Wednesday, February 27, 2013

Who Knew Us When

Two seconds before I took this picture they were cuddled together, sharing a bath.  Then they switched to a wrestling match that ended with Lucy running away and Tucker curling up in a smug little ball at my feet.

A friend and I had coffee the other day and the topic of family came up.  My friend was feeling pretty frustrated and I asked why.  I heard about how my friend's parents feel a certain way about an issue - an issue that is admittedly, something that would be extremely difficult as a parent to adjust to - and the way that they feel is - for all intents and purposes - pretty openminded and accepting.  Still, it's not how my friend wants their parents to feel and this is causing a lot of upset and hurt.  Now, I am not my friend (nor am I my friend's parents) and I make no claim to understand the complexities of the emotions on either side.  But in an attempt to offer some objective perspective on the whole thing, I gently suggested to my friend that from what I could hear about how their parents felt, it sounded like they were really making an effort.  And I added to that observation a kind of universal truth - that there is a perpetual gap between who we might want our parents to be, and who they actually are.  Just like how there is a forever and continuous valley between the person our parents want us to be and dreamed we would be, and who we actually turn out to be.  

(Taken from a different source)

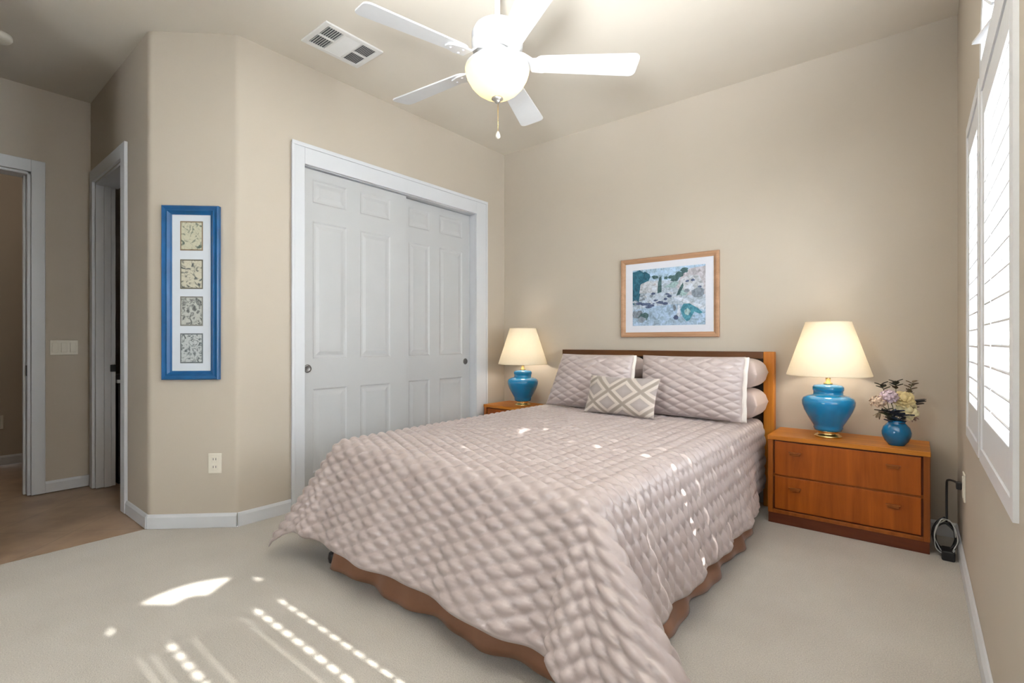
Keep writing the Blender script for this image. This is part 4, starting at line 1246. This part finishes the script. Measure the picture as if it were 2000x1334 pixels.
def bud(p, r, mat, label, axis):
    t = thing('flower_bud', label, 'flower', tuple(p), 'flowers in the blue vase')
    ax = Vector(axis).normalized(); s = ax.cross(Vector((0.3, 0.2, 1))).normalized(); w = ax.cross(s).normalized()
    b = MB()
    for k in range(6):
        a = 2 * PI * k / 6
        rad = s * math.cos(a) + w * math.sin(a)
        petal(b, Vector(p) - ax * r + rad * r * 0.1, ax + rad * 0.35, ax.cross(rad), r * 2.2, r * 0.5, -r * 0.3)
    b.build('bloom', mat, t, recalc=False)
    MB().tube(stem_curve(Vector(p) - ax * r, 0.006), 0.0018, 6).build('stem', M['stem'], t)
def sprig(p, mat, label, ln, leaf, count, bend):
    t = thing('leaf_sprig', label, 'foliage', tuple(mouth), 'flowers in the blue vase')
    p = Vector(p)
    pts = []
    a = mouth + Vector((bend * 0.01, 0, -0.08))
    mid = (mouth * 0.45 + p * 0.55) + Vector((0, 0, 0.015))
    for i in range(9):
        q = i / 8
        pts.append(a * (1 - q) ** 2 + mid * 2 * q * (1 - q) + p * q * q)
    MB().tube(pts, 0.0014, 5).build('stem', M['stem'], t)
    b = MB(); rr = random.Random(int(ln * 1000) + count)
    for k in range(count):
        q = 1.0 - (k / max(1, count - 1)) * ln
        f = q * 8; i = min(7, int(f)); c = pts[i].lerp(pts[i + 1], f - i)
        d0 = (pts[min(8, i + 1)] - pts[i]).normalized()
        a = k * 2.4 + rr.random()
        sd_ = Vector((math.cos(a), math.sin(a), 0.1)); d = (d0 * 0.5 + sd_).normalized()
        side = d.cross(Vector((0.1, 0.2, 1))).normalized()
        petal(b, c, d, side, leaf, leaf * 0.42, leaf * 0.1)
    b.build('leaves', mat, t, recalc=False)
k_ = 1 / 970 * 2.58
def pxo(x, y): return ((x - 1752) * k_ * 0.92, (815 - y) * k_)
rose(fpos(*pxo(1766, 791), -0.035), 0.037, M['rose_ivory'], 'ivory rose low at the front right of the bouquet', (0.35, -0.8, 0.35))
rose(fpos(*pxo(1761, 769), -0.020), 0.037, M['rose_cream'], 'creamy yellow rose above the ivory rose in the bouquet', (0.1, -0.7, 0.7))
cluster(fpos(*pxo(1733, 768), -0.010), 0.040, M['lilac'], 'pale lilac pink blossom head at the upper left of the bouquet', 'hydrangea')
cluster(fpos(*pxo(1712, 778), 0.0), 0.034, M['peach'], 'pale peach blossom at the far left of the bouquet', 'hydrangea', 20)
bud(fpos(*pxo(1710, 803), -0.01), 0.015, M['leaf_brown'], 'brown drooping bud below the peach blossom', (-0.5, -0.2, -0.8))
bud(fpos(*pxo(1782, 808), -0.02), 0.015, M['dusty'], 'dusty pink bud drooping over the right of the vase', (0.5, -0.2, -0.8))
sprig(fpos(*pxo(1726, 745), 0.02), M['leaf_dark'], 'dark leaf sprig rising at the upper left of the bouquet', 0.16, 0.034, 6, -1)
sprig(fpos(*pxo(1760, 740), 0.03), M['leaf_dark'], 'dark leaf sprig rising straight up behind the roses', 0.2, 0.034, 8, 0)
sprig(fpos(*pxo(1797, 741), 0.03), M['leaf_brown'], 'tallest brown leafed sprig at the upper right of the bouquet', 0.42, 0.032, 11, 1)
sprig(fpos(*pxo(1794, 778), 0.01), M['leaf_grey'], 'broad grey leafed sprig at the right of the roses', 0.30, 0.058, 7, 1)
sprig(fpos(*pxo(1736, 797), -0.03), M['leaf_blue'], 'blue leaf sprig at the front left over the vase rim', 0.75, 0.050, 11, -1)
sprig(fpos(*pxo(1757, 803), -0.03), M['leaf_blue'], 'blue leaf sprig at the front centre over the vase rim', 0.75, 0.046, 10, 0)
sprig(fpos(*pxo(1722, 796), -0.01), M['leaf_dark'], 'dark green leaf sprig under the lilac blossom', 0.6, 0.044, 9, -1)
sprig(fpos(*pxo(1779, 790), -0.01), M['leaf_dark'], 'dark leaf sprig just right of the ivory rose', 0.6, 0.040, 9, 1)

# ------------------------------------------------------------------ cables by the window wall
def smooth_pts(pts, n=8):
    pts = [Vector(p) for p in pts]; out = []
    for i in range(len(pts) - 1):
        p0 = pts[max(0, i - 1)]; p1 = pts[i]; p2 = pts[i + 1]; p3 = pts[min(len(pts) - 1, i + 2)]
        for k in range(n):
            t = k / n
            out.append(0.5 * ((2 * p1) + (p2 - p0) * t + (2 * p0 - 5 * p1 + 4 * p2 - p3) * t * t + (3 * p1 - p0 - 3 * p2 + p3) * t ** 3))
    out.append(pts[-1]); return out
cb_ = thing('power_cable', 'coiled black cable plugged in beside the right nightstand', 'cable', (0.11, 3.15, 0))
path = [(RX - 0.012, 2.985, 0.385), (0.135, 3.03, 0.392), (0.115, 3.12, 0.375), (0.112, 3.15, 0.34), (0.112, 3.16, 0.25), (0.112, 3.16, 0.17)]
rr = random.Random(11)
for k in range(5):
    for q in range(8):
        a = 2 * PI * q / 8 + 1.57
        path.append((0.106 + 0.042 * math.cos(a) + rr.uniform(-0.006, 0.006), 3.16 + 0.028 * math.sin(a + k) + rr.uniform(-0.010, 0.010), 0.095 + 0.075 * math.sin(a) + rr.uniform(-0.008, 0.008)))
MB().tube(smooth_pts(path, 5), 0.0048, 8).build('cord', M['black'], cb_)
MB().box(RX - 0.030, RX - 0.0101, 2.968, 3.000, 0.370, 0.402).build('plug', M['black'], cb_, bevel=0.004)
MB().box(0.092, 0.140, 3.09, 3.175, 0.0, 0.046).build('power_brick', M['black'], cb_, bevel=0.006)
path = []
for k in range(2):
    for q in range(10):
        a = 2 * PI * q / 10
        path.append((0.108 + (0.038 + 0.004 * k) * math.cos(a) + rr.uniform(-0.004, 0.004), 3.118 - 0.010 * k + 0.012 * math.sin(2 * a), 0.105 + (0.080 + 0.006 * k) * math.sin(a) + rr.uniform(-0.006, 0.006)))
gm = MB().tube(smooth_pts(path, 4), 0.0024, 7).build('coiled_cord', M['cable_grey'], loc=(0.108, 3.1, 0.0))
tag(gm, 'loop of thin grey cord leaning on the black cable', 'cable')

The point seemed to hit home (in spite of the clumsiness of the metaphor).  I sometimes think about how with all the moving around I've done and the way I've lived my life, I don't hardly know anyone outside of my family who has known me for more than a few years (if that).  The people that watched me grow up, that knew me when I was small and still know me now, people that perhaps took a guess or had an idea or an unspoken wish or even a whole host of expectations about who I would grow to become - what do they think now?  How wide has the valley grown?

2 comments:

Allison the Meep said...

You are wise beyond your years, lady.

I struggle with this a lot with my parents. I feel like a constant source of disappointment to them because I'm not who they want me to be, and I tell myself to never do this to my own children. All I want for them is that they grow to be kind and compassionate people. Everything else is really just filler - your job, what you look like, what kind of house you live in. But kindness doesn't change.

Cait said...

You're right, kindness doesn't change. And it's always hard for me to think about the adult that the 9-year-old bully will one day become, because it really does start that early.